__WORK TO COMPLETE__: Copy exactly the lines from the start of the material through the line with "from math import radians, pi, sin, cos". Pictures stay out of the copy.

__COLLECTED MATERIAL__:

____

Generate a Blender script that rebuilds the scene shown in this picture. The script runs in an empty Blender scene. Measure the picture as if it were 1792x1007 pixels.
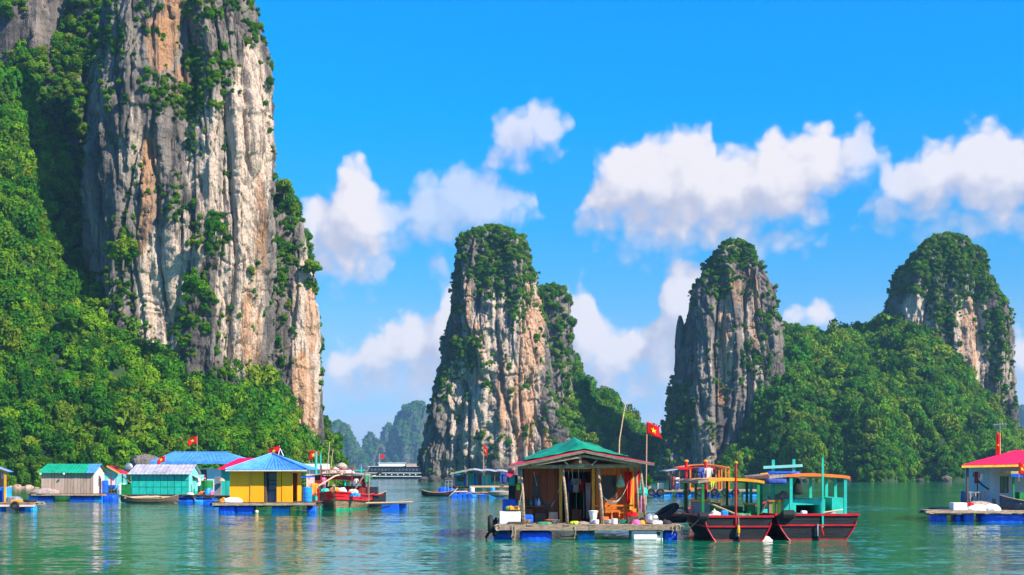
import bpy, bmesh, math, random
import numpy as np
from math import radians, pi, sin, cos

SC = bpy.context.scene
COL = SC.collection
F = 2240.0          # focal length in photograph pixels (1792 wide)
H = 2.54            # camera height above the water, metres
HOR = 828.0         # horizon row of the photograph

# ------------------------------------------------------------------ camera
cam_d = bpy.data.cameras.new('camera')
cam_d.sensor_width = 36.0
cam_d.lens = F / 1792.0 * 36.0
cam_d.shift_y = (HOR - 503.5) / 1792.0
cam_d.clip_start = 0.5
cam_d.clip_end = 20000
cam = bpy.data.objects.new('camera', cam_d)
cam.location = (0, 0, H)
cam.rotation_euler = (radians(90), 0, 0)
COL.objects.link(cam)
SC.camera = cam

# ------------------------------------------------------------------ light
SUN_EL = radians(38)
SUN_AZ = radians(123)      # clockwise from +Y (the view direction): right and behind the camera
sun_dir = np.array([sin(SUN_AZ) * cos(SUN_EL), cos(SUN_AZ) * cos(SUN_EL), sin(SUN_EL)])
sl = bpy.data.lights.new('sun', 'SUN')
sl.energy = 5.0
sl.angle = radians(0.53)
sl.color = (1.0, 0.89, 0.73)
so = bpy.data.objects.new('sun', sl)
so.rotation_euler = (pi / 2 - SUN_EL, 0, -SUN_AZ + pi)
so.location = (60, -60, 120)
COL.objects.link(so)

SC.view_settings.view_transform = 'Standard'
SC.view_settings.look = 'None'
SC.view_settings.gamma = 1.0
SC.view_settings.exposure = 0.92
SC.view_settings.use_curve_mapping = False
SC.cycles.use_denoising = True
SC.cycles.max_bounces = 6
SC.cycles.diffuse_bounces = 3
SC.cycles.glossy_bounces = 3
SC.cycles.transmission_bounces = 2
SC.cycles.volume_bounces = 0
SC.cycles.transparent_max_bounces = 6
SC.cycles.sample_clamp_indirect = 6


class NT:
    """small wrapper for writing node trees"""
    def __init__(s, tree):
        s.t = tree
    def n(s, kind, ins=None, **kw):
        nd = s.t.nodes.new(kind)
        for k, v in kw.items():
            setattr(nd, k, v)
        for k, v in (ins or {}).items():
            sock = nd.inputs[k]
            if isinstance(v, bpy.types.NodeSocket):
                s.t.links.new(v, sock)
            else:
                sock.default_value = v
        return nd
    def m(s, op, a, b=0.0, c=0.0, clamp=False):
        return s.n('ShaderNodeMath', {0: a, 1: b, 2: c}, operation=op, use_clamp=clamp).outputs[0]
    def mixc(s, f, a, b, blend='MIX'):
        nd = s.n('ShaderNodeMix', data_type='RGBA', blend_type=blend)
        for k, v in ((0, f), (6, a), (7, b)):
            if isinstance(v, bpy.types.NodeSocket):
                s.t.links.new(v, nd.inputs[k])
            else:
                nd.inputs[k].default_value = v if k == 0 else (tuple(v) + (1.0,))[:4]
        return nd.outputs[2]
    def rng(s, v, a, b, c=0.0, d=1.0, smooth=True):
        return s.n('ShaderNodeMapRange', {0: v, 1: a, 2: b, 3: c, 4: d},
                   interpolation_type='SMOOTHSTEP' if smooth else 'LINEAR').outputs[0]
    def noise(s, vec, scale, detail=4.0, rough=0.55, dist=0.0):
        return s.n('ShaderNodeTexNoise', {'Vector': vec, 'Scale': scale, 'Detail': detail, 'Roughness': rough, 'Distortion': dist})
    def link(s, a, b):
        s.t.links.new(a, b)


# ------------------------------------------------------------------ sky with cumulus (world shader)
def px_dir(x, y):
    dx, dy = x - 896.0, HOR - y
    az = math.atan2(dx, F)
    el = math.atan2(dy, math.hypot(F, dx))
    return az, el

# cloud banks: (column, top row, bottom row, opacity) as read off the sky, turned into azimuth and elevation;
# the bank is mirrored on round the horizon
BANK_U = [(400, 470, 420, .9), (500, 430, 410, .9), (520, 385, 430, .9), (545, 358, 470, .95), (575, 340, 484, .97), (592, 302, 492, 1), (620, 286, 490, 1), (646, 300, 476, 1), (664, 338, 460, .9), (682, 350, 445, .66),
          (720, 326, 440, .62), (760, 312, 440, .62), (800, 300, 436, .62), (850, 300, 420, .62), (885, 322, 402, .6), (920, 338, 384, .6), (942, 352, 362, .6), (956, 400, 360, .8), (992, 400, 360, .9), (1004, 366, 376, .95),
          (1020, 330, 396, 1), (1045, 286, 410, 1), (1070, 263, 416, 1), (1100, 246, 421, 1), (1130, 238, 424, 1), (1160, 242, 426, 1), (1200, 234, 427, 1), (1232, 221, 428, 1), (1248, 238, 430, 1), (1262, 272, 430, 1), (1290, 268, 430, 1),
          (1320, 242, 427, 1), (1345, 230, 421, 1), (1375, 240, 412, 1), (1400, 236, 402, 1), (1425, 223, 388, 1), (1450, 228, 372, 1), (1472, 250, 352, .92), (1486, 236, 330, .9), (1502, 221, 312, .85), (1518, 232, 304, .8),
          (1534, 262, 322, .75), (1552, 276, 352, .8), (1572, 290, 372, .85), (1602, 277, 386, .9), (1640, 256, 392, .95), (1680, 236, 396, .95), (1720, 223, 396, .95), (1760, 222, 392, .95), (1792, 226, 386, .95), (1850, 242, 372, .95),
          (1930, 292, 342, .9), (1990, 330, 300, .9), (2300, 360, 300, .9)]
BANK_L = [(300, 690, 640, .8), (552, 690, 650, .8), (566, 640, 680, .9), (595, 612, 690, .95), (616, 612, 690, .95), (636, 590, 690, .95), (662, 586, 690, .95), (690, 568, 692, .95), (722, 560, 694, .95), (746, 560, 694, .95), (766, 514, 694, .95),
          (786, 500, 694, .95), (812, 520, 690, .95), (850, 520, 690, .95), (950, 500, 690, .95), (990, 498, 690, .95), (1004, 498, 690, .9), (1016, 489, 692, .95), (1030, 503, 694, .95), (1046, 540, 694, .95), (1062, 553, 696, .95), (1082, 570, 698, .95), (1102, 586, 698, .95), (1122, 586, 698, .95), (1146, 560, 698, .95), (1160, 502, 698, .92),
          (1176, 474, 698, .92), (1196, 457, 698, .92), (1216, 462, 698, .92), (1232, 500, 690, .9), (1300, 560, 680, .9), (1352, 600, 572, .9), (1368, 560, 578, .9), (1386, 536, 584, .95), (1410, 529, 586, .95), (1436, 533, 586, .95), (1460, 550, 584, .95),
          (1482, 568, 580, .9), (1500, 620, 580, .9), (1740, 660, 620, .9), (1766, 612, 640, .9), (1790, 592, 660, .95), (1830, 590, 664, .95), (1900, 612, 650, .9), (1960, 650, 620, .9), (2300, 660, 620, .9)]
BANK_T = [(300, 520, 440, .5), (520, 480, 440, .5), (545, 450, 486, .6), (580, 440, 500, .66), (620, 440, 504, .66), (660, 440, 496, .66), (690, 455, 476, .6), (712, 520, 440, .6), (735, 470, 470, .5), (760, 458, 490, .55), (785, 470, 478, .5), (800, 520, 440, .6),
          (828, 320, 262, .7), (846, 258, 290, .74), (862, 234, 292, .78), (882, 208, 292, .8), (910, 192, 288, .8), (940, 192, 276, .8), (965, 200, 258, .78), (990, 210, 236, .72), (1010, 250, 200, .7),
          (1040, 420, 380, .6), (1080, 396, 432, .5), (1200, 390, 444, .6), (1330, 390, 440, .6), (1400, 400, 424, .5), (1460, 440, 380, .5), (1500, 420, 360, .5), (1520, 330, 360, .5), (1560, 340, 400, .6), (1640, 350, 412, .6), (1720, 350, 412, .6), (1790, 350, 402, .6), (1900, 360, 390, .5), (1990, 420, 360, .5), (2300, 420, 360, .5)]
AZR, ELR = 0.62, 0.42
def bank_curve(t, u, lst):
    nd = t.n('ShaderNodeRGBCurve', {'Fac': 1.0, 'Color': u})
    cm = nd.mapping
    cm.clip_min_x = cm.clip_min_y = 0; cm.clip_max_x = cm.clip_max_y = 1
    for ch in range(3):
        cv = cm.curves[ch]
        pts = []
        for (x, ty, by, op) in lst:
            az_, _ = px_dir(x, 828)
            v = (px_dir(x, ty)[1] / ELR, px_dir(x, by)[1] / ELR, op)[ch]
            pts.append((min(max((az_ + AZR) / (2 * AZR), 0), 1), v))
        cv.points[0].location = (0.0, pts[0][1]); cv.points[1].location = (1.0, pts[-1][1])
        for q_ in pts: cv.points.new(*q_)
        for p_ in cv.points: p_.handle_type = 'AUTO_CLAMPED'
    cm.update()
    sp = t.n('ShaderNodeSeparateColor', {0: nd.outputs[0]})
    return sp.outputs

def cloud_group():
    g = bpy.data.node_groups.new('cloud_field', 'ShaderNodeTree')
    g.interface.new_socket('P', in_out='INPUT', socket_type='NodeSocketVector')
    for nm in ('Dense', 'Alpha'):
        g.interface.new_socket(nm, in_out='OUTPUT', socket_type='NodeSocketFloat')
    t = NT(g)
    gi = g.nodes.new('NodeGroupInput'); go = g.nodes.new('NodeGroupOutput')
    P = gi.outputs[0]
    def n2(vec, scale, det, r):
        return t.n('ShaderNodeTexNoise', {'Vector': vec, 'Scale': scale, 'Detail': det, 'Roughness': r}, noise_dimensions='2D')
    k = .015
    w = t.n('ShaderNodeVectorMath', {0: n2(P, 30, 3, .5).outputs['Color'], 1: (k, k, 0), 2: P}, operation='MULTIPLY_ADD').outputs[0]
    PW = t.n('ShaderNodeVectorMath', {0: w, 1: (k / 2, k / 2, 0)}, operation='SUBTRACT').outputs[0]
    v1 = t.n('ShaderNodeTexVoronoi', {'Vector': PW, 'Scale': 48.0, 'Smoothness': .35}, feature='SMOOTH_F1', voronoi_dimensions='2D').outputs['Distance']
    v2 = t.n('ShaderNodeTexVoronoi', {'Vector': PW, 'Scale': 120.0}, feature='F1', voronoi_dimensions='2D').outputs['Distance']
    fb = n2(PW, 26, 4, .5).outputs[0]
    sx = t.n('ShaderNodeSeparateXYZ', {0: PW})
    uu = t.m('DIVIDE', t.m('PINGPONG', t.m('ADD', sx.outputs[0], AZR), 2 * AZR), 2 * AZR)
    e = sx.outputs[1]
    u3 = t.n('ShaderNodeCombineXYZ', {0: uu, 1: uu, 2: uu}).outputs[0]
    puff = t.m('ADD', t.m('ADD', t.m('MULTIPLY', t.m('SUBTRACT', .36, v1), .85), t.m('MULTIPLY', t.m('SUBTRACT', .42, v2), .30)), t.m('MULTIPLY', t.m('SUBTRACT', fb, .5), .55))
    res = []
    for lst, tw, bw in ((BANK_U, .020, .034), (BANK_L, .020, .040), (BANK_T, .030, .034)):
        o = bank_curve(t, u3, lst)
        a = t.m('DIVIDE', t.m('SUBTRACT', t.m('MULTIPLY', o[0], ELR), e), tw)
        b = t.m('DIVIDE', t.m('SUBTRACT', e, t.m('MULTIPLY', o[1], ELR)), bw)
        d = t.m('ADD', t.m('ADD', t.m('SMOOTH_MIN', a, b, .5), puff), .26)
        top = t.rng(a, .3, 1.4, .55, 1.0)          # crisp at the top, thin and soft below
        al = t.m('MULTIPLY', t.rng(d, -.10, t.m('ADD', .22, t.m('MULTIPLY', top, .75))), o[2])
        res.append((d, al))
    D = t.m('MAXIMUM', t.m('MINIMUM', res[0][0], 2.2), t.m('MAXIMUM', t.m('MINIMUM', res[1][0], 2.2), t.m('MINIMUM', res[2][0], .6)))
    A = t.m('MAXIMUM', t.m('MAXIMUM', res[0][1], res[1][1]), res[2][1])
    t.link(D, go.inputs[0]); t.link(A, go.inputs[1])
    return g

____

__ANSWER FOR THIS EXERCISE__:
Generate a Blender script that rebuilds the scene shown in this picture. The script runs in an empty Blender scene. Measure the picture as if it were 1792x1007 pixels.
import bpy, bmesh, math, random
import numpy as np
from math import radians, pi, sin, cos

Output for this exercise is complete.